Shakespeare & Company by Sylvia Beach
With an introduction by James Laughlin
Lincoln: University of Nebraska Press, 1991.
Originally published in 1959.
When he heard that a friend was going to Paris, Lewis Buzbee handed him a copy of his novel and asked him to slip it onto the shelves of Shakespeare and Company. When he went to Paris himself, years later, he was gratified to see that it was gone. The store to which Buzbee’s friend took his book was not the original Shakespeare and Co. Beach’s store never re-opened after WWII, in spite of Ernest Hemingway’s having arrived to liberate it in a uniform still stained with blood. The store is George Whitman’s, who renamed his own store in honour of Beach and with her permission, and then named his daughter after her. It is she who now runs things at Shakespeare and Company, and the legacy of the bookstore as magnet for literary community lives on.

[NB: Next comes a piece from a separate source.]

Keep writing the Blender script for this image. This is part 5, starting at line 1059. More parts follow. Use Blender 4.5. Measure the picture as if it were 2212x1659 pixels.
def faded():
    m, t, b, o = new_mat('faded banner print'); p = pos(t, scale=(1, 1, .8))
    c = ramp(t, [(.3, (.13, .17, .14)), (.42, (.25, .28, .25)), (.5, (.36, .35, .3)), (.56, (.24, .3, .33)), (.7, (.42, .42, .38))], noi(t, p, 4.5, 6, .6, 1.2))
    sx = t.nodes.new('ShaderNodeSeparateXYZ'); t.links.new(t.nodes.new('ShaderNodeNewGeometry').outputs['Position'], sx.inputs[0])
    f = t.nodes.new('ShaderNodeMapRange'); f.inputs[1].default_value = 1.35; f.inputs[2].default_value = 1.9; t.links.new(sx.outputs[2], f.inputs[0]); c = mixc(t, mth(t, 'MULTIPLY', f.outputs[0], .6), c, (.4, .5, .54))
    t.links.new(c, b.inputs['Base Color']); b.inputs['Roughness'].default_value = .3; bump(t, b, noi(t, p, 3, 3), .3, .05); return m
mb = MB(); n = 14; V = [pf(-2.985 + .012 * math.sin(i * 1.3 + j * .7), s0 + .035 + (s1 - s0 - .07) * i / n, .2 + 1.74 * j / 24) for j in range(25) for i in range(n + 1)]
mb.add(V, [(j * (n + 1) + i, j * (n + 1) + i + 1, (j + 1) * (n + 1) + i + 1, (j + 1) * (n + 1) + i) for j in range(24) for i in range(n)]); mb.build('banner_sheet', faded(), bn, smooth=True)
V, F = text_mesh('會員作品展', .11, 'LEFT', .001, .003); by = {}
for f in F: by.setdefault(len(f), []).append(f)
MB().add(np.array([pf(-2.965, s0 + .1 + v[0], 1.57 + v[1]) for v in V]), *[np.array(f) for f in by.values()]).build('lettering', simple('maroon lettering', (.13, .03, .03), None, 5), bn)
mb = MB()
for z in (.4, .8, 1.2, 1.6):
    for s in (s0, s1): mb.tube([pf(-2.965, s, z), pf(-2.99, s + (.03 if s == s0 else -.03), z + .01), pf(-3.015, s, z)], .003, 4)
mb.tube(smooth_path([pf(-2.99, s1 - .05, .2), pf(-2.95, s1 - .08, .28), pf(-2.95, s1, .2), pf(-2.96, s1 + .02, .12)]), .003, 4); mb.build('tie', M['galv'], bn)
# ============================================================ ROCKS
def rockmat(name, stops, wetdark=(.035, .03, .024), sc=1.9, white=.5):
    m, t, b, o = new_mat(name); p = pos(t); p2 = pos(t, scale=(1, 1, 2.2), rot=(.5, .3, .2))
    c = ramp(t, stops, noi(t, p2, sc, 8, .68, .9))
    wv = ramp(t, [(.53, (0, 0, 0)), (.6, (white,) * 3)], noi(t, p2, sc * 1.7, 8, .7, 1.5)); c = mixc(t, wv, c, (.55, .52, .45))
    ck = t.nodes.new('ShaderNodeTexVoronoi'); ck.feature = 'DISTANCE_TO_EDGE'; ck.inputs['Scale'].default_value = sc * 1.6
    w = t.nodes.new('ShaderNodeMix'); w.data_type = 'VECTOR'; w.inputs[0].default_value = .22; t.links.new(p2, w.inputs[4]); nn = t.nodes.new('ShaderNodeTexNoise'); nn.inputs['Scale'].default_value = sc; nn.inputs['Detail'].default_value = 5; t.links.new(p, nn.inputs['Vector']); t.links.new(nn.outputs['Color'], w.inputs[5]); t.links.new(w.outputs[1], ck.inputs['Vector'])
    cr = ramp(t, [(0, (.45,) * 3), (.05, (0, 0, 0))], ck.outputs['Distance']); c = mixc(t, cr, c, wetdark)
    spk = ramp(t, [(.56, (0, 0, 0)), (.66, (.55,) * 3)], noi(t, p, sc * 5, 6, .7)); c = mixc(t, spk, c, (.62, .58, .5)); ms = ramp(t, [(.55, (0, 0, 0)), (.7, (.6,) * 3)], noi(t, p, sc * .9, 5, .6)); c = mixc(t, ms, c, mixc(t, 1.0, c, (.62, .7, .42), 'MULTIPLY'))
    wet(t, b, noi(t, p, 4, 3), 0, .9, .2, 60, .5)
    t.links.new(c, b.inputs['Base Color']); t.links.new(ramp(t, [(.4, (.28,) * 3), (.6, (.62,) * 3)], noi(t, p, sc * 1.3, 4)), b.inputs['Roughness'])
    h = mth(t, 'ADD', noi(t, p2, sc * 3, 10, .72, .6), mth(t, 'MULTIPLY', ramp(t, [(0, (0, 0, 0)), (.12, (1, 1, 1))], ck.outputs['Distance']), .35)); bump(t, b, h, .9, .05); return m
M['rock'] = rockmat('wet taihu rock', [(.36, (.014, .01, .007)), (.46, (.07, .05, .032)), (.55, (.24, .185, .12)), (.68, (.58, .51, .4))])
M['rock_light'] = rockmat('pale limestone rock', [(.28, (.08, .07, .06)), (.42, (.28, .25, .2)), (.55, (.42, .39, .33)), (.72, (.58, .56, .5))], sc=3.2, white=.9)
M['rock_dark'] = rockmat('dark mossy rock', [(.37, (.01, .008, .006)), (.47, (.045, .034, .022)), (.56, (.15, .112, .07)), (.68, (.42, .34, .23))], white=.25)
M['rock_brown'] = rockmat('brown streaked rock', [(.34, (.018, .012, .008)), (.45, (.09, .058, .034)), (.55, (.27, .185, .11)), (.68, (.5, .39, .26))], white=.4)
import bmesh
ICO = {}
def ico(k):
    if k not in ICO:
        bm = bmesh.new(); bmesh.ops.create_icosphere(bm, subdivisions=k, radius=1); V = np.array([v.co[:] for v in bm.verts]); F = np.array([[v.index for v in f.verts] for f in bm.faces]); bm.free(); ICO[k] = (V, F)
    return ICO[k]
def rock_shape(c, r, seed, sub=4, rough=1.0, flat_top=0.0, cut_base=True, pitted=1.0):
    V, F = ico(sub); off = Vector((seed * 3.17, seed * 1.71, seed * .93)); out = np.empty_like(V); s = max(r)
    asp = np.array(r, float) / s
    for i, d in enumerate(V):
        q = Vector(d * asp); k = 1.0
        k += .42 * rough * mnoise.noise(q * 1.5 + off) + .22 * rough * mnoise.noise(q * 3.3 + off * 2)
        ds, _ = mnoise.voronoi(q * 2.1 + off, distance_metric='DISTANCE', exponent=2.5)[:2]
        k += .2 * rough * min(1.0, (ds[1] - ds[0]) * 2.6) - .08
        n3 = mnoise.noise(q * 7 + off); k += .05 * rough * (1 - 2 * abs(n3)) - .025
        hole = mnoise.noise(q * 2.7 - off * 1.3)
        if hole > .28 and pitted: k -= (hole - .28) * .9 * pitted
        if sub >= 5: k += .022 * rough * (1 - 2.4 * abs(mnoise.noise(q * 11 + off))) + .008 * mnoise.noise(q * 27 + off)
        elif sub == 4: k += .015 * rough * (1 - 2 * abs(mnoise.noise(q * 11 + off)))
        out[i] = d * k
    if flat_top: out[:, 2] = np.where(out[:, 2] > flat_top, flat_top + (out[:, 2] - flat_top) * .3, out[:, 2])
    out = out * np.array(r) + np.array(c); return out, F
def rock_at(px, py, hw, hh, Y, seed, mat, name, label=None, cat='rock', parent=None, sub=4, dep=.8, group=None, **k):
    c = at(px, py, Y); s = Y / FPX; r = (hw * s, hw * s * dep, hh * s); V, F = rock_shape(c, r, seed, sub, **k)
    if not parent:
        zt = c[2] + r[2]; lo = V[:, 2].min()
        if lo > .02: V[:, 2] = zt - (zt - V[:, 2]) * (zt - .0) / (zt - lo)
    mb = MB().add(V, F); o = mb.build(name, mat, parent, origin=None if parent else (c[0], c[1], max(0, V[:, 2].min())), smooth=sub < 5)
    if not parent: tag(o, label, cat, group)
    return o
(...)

It was Buzbee’s tender anecdote that finally gave me the push to read Shakespeare & Company, which has been on my TBR list for a long time. Sylvia Beach is called the midwife of modernism, and her bookstore was the centre of literary Paris in the twenties and thirties. In 1922, she published James Joyce’s Ulysses when no publisher in Britain or America would touch it, and much of her memoir is devoted to telling the story of the gestation, birth and growing pains of that book. She also recounts her relationships with Hemingway, Gertrude Stein, Alice B. Toklas, Paul Valery, Andre Gide, Archibald MacLeish, F. Scott Fitzgerald, Thornton Wilder, John Dos Passos, Allen Tate, and many others. For those who are interested in the Lost Generation and in some of the personal dynamics at work behind their work, this is a useful source.
Sadly, I found Beach’s memoir to be a bit of a slog. It was fascinating, alright, and there are many anecdotes to delight the reader, but the voice, form and content all lacked sufficient variety to keep the thing aloft.
I’ve been wading through it for over a week, and it wasn’t until yesterday that it occurred to me that though she may have been the midwife of modern literature, she herself did not have the antecedents of great memoirists to guide her in her own writing. She broke new ground in publishing, she was a magnet to literary talent, she inspired in her customers a profound loyalty, and she had a love of books that few could rival. What she did not have was a form to do justice to her own inscription of her place in the history of letters.
The literary form of autobiography is as old as the hills (St. Augustine’s Confessions), but before the late 20th century, there is little in the way of play with its form. To the extent that there was, it tended towards the blurring of fiction and autobiography (Robinson Crusoe), and fictionalizing her life is not what Beach wanted to do. She wanted to write a history of her bookstore, and literature failed to provide her with a more lively model for the way to write that history.
Readers are still policing the boundary between truth and fiction (remember the brouhaha over A Million Little Pieces?), but for me the interest in memoir lies in its ability to bridge opposites, not suspend them in tension. Anne Fadiman, one of my favourite essayists does this best where books about books are concerned. In Ex Libris and At Large and at Small, she connects the intensely personal act of reading and collecting books with bigger stories, bigger contexts.
One of my favourite books of the past year is Susan Olding’s Pathologies: A Life in Essays. She takes the personal essay to new places, puts it to interesting uses, gives it a fresh shape. It is Olding’s form that is so often the reward of reading her essays. They are fresh and startling and often biting. I like that.
All of this to say that I really wanted to love Shakespeare & Company, and was disappointed when I didn’t. I am always willing to admit that it may be my fault for a poor fit, and I am glad to have come to my realization that Sylvia Beach just needed more interesting precedents to guide her writing. She is not her own best storyteller, but I hope one day to find someone who will tell her story well.
I got this book for my birthday in May and have been looking forward to it. Sorry to hear you were disappointed in it!
I hope I’ve not taken the anticipation away. Like I said, I think it was a poor fit as much as anything. She is a fascinating person, I just didn’t find her prose style fascinating. I’m on to her letters and biography next….
I love the idea of this bookshop and Sylvia Beach (who wouldn’t?), but I don’t care for most of the Lost Generation. Fitzgerald’s the only one I love.
Thank you so much for this lovely and completely unexpected commendation! You have a lovely site; I love the idea of writing about books on books. I will link to it.
Thank you. I love my books about books! Thanks for the link.